Some early things that sort of made Liddy tick are obvious.

‘‘She came from a fairly secure and privileged family that gave her lots of encouragement. She didn’t come along at the time of angry feminists but was encouraged to be all she could be ....

‘‘Her time sort of predated feminism as a movement, and it certainly seems that while she was definitely within a group of exceptional young women at that time, she seemed to have goals and ambitions that exceeded theirs.

‘‘It’s almost as though – when she came along – women didn’t know they were supposed to be angry.’’

By the time Leonard’s generation came of age, they knew they could have a career, husband, children, travel, all this – and get angry.

She stops, a little surprised at her own words.

‘‘Gosh!’’ she says. ‘‘I could write a whole magazine piece,’’ even though her assignment was a single newspaper story.

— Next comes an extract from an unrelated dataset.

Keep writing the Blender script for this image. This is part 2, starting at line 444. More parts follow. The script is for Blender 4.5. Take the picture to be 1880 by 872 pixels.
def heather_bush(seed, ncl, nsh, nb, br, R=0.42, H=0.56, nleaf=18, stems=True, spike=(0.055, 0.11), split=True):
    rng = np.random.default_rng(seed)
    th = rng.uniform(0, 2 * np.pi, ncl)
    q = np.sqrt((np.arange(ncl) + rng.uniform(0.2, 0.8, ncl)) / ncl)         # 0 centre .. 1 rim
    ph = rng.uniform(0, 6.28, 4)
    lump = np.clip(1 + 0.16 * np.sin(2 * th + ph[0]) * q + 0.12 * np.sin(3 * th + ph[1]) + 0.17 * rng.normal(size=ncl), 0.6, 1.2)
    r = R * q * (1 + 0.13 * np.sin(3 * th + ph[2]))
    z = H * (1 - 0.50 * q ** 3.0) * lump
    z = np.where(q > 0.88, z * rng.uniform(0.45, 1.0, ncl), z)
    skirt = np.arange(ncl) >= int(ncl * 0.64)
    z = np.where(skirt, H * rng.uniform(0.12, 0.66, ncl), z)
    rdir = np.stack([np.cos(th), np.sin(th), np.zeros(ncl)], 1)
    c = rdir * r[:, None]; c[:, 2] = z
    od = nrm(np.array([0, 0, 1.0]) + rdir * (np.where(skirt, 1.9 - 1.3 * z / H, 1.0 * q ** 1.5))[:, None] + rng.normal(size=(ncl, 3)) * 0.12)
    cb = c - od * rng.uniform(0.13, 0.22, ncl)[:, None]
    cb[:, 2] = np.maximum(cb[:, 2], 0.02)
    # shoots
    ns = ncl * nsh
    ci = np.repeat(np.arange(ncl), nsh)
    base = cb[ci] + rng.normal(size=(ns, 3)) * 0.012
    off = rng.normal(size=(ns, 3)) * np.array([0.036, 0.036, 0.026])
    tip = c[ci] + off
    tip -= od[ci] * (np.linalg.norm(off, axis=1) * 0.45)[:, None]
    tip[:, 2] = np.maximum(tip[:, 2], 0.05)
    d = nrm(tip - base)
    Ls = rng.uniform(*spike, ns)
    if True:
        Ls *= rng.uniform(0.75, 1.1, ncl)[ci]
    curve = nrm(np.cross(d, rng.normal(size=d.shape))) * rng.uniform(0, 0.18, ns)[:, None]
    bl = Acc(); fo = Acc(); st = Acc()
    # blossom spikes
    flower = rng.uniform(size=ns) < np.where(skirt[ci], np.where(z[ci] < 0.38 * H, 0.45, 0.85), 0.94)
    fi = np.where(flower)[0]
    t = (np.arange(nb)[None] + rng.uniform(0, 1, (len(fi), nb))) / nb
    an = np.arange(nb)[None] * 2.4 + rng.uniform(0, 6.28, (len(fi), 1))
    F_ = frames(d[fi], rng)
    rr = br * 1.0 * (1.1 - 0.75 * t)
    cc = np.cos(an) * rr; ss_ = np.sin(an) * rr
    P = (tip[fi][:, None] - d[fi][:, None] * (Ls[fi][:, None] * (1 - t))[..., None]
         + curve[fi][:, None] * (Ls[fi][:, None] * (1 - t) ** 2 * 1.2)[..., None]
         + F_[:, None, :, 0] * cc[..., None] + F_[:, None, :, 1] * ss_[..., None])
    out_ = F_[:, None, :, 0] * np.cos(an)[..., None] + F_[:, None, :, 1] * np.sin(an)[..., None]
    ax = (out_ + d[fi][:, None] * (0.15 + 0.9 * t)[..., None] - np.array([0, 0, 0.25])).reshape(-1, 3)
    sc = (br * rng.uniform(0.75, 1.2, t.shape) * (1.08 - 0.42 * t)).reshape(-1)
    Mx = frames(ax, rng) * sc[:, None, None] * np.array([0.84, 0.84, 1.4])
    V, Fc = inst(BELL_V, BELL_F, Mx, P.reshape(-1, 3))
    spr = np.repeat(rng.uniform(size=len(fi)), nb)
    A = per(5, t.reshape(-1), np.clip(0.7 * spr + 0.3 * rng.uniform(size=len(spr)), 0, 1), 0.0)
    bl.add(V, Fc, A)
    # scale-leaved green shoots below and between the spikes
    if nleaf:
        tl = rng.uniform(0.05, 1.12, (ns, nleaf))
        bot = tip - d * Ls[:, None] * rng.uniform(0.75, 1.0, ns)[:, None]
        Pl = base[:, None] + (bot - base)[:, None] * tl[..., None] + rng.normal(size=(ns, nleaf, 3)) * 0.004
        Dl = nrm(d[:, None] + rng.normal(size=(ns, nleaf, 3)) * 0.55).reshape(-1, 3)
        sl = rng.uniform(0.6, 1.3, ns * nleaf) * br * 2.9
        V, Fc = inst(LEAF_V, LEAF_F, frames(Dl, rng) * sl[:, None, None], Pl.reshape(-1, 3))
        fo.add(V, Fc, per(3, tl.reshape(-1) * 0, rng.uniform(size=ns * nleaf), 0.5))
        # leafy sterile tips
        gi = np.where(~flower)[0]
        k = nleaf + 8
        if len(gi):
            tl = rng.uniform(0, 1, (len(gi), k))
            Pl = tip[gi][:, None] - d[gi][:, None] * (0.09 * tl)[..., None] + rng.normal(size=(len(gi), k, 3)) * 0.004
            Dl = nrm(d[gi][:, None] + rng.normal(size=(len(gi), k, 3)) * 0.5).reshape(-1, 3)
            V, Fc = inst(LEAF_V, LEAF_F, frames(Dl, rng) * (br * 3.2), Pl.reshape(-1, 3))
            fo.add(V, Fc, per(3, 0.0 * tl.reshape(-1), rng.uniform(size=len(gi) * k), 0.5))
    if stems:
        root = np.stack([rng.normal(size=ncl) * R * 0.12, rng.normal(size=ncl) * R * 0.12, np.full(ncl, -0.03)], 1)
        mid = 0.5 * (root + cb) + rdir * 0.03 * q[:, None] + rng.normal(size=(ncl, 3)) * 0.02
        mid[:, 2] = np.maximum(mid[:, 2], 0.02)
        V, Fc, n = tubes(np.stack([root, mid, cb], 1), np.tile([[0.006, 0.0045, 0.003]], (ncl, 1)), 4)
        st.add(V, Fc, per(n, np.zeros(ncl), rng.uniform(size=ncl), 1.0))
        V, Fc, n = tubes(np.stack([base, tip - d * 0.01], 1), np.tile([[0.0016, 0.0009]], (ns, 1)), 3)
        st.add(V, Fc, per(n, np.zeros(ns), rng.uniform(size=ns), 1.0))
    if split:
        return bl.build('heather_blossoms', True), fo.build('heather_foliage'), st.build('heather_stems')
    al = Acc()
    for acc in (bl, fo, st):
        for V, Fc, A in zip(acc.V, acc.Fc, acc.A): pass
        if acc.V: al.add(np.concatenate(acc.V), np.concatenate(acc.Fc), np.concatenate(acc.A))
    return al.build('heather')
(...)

But she liked Salisbury and Duke and Liddy’s friends and family – and her bosses in Boston liked her story.

That’s encouraging.

Now, she figures, ‘‘I have to do the Boston years, the Harvard years.’’ But not immediately.

‘‘I’m fascinated by her,’’ she confesses, ‘‘and I hope they’ll let me stay on the story.’’

Finding Karen Black Miller and discovering after 41 years that she voted for Liddy Dole and told her supporters to was exciting – and Leonard understands why she did it.

Today, she says, Elizabeth Dole ‘‘has something greater to prove: that she has the strength, stomach and savvy to compete in a large field of Republican men to become the first female presidential candidate of either major party.’’

And she understands why her friends at home aren’t surprised.

They still see her, Leonard wrote, as ‘‘both a pioneer and a work in progress’’ with her eye on the biggest prize.